Fri 10/21 @ 7:30PM
The story of Meat Loaf’s 1977 debut album Bat Out of Hell, which became one of the best-selling albums of all time, is a Cleveland story. That’s why it’s appropriate that the Music Box Supper Club in Cleveland is hosting a 45th anniversary celebration of the album’s release.
Steve Popovich, who had moved to Cleveland from western Pennsylvania in the late ’50s and made his reputation working at the local branch of Columbia Records, had gone on to New York City, where he was rising in the ranks at Columbia and its sister label Epic in promotion & A&R where he launched bands such as Boston, Cheap Trick and Southside Johnny & the Asbury Jukes. But he couldn’t persuade the label to back Meat Loaf, whose bombastic, Todd Rundgren-produced work had been turned down by every other label as well.
So he left New York, moved back to Cleveland and founded Cleveland International Records with the specific purpose of releasing that album. Working out of his house in Willoughby Hills, he and his two-man team of Bill Catino and Marty Mooney hounded media tirelessly, defying the usual record label practice of giving up on promoting an album if it didn’t take off in a month or two, working the record until it blew up the following year.
Popovich passed away in 2011 (in the midst of a lawsuit with Mat Loaf’s distributor over unpaid royalties). In 2018, his son Steve Jr finally settled outstanding lawsuits and re-launched the label, which has re-released some of the older material and is reissuing live shows from back in the day as well, most recently a 1977 Southside Johnny show at the Cleveland Agora.
The anniversary celebration at the Music Box is titled “Celebrating the Lives of Meat Loaf, Jim Steinman, and Steve Popovich.” (Meat Loaf passed away in 2022; Steinman, who wrote all of Bat Out of Hell’s material, died in 2021.) The evening will feature conversation with Steve Jr.; Meat Loaf drummer Joe Stefko who played during the Bat Out of Hell tour; Ellen Foley, who provided the female duet vocal on the album’s centerpiece track “Paradise by the Dashboard Light” and backing vocals on several others; Karla DeVito who sang the parts on the road; Meat Loaf’s daughter, singer Pearl Aday; and John Gorman, program director at WMMS-FM in the 70s and 80s, when the station played a key role in breaking the album. It will be emceed by the Plain Dealer’s Troy Smith.

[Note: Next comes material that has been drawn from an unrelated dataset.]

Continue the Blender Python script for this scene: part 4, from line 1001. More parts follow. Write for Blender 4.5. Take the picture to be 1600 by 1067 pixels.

Admission is $19.77. Doors are at 5:30pm for those who want to eat dinner prior to the 7:30 program. Table reservations are required. Cleveland International merchandise will be available at the show; all proceeds above the expenses of the panelists from the show will go to the Steve Popovich Scholarship Fund for music business/recording arts students at Cuyahoga Community College.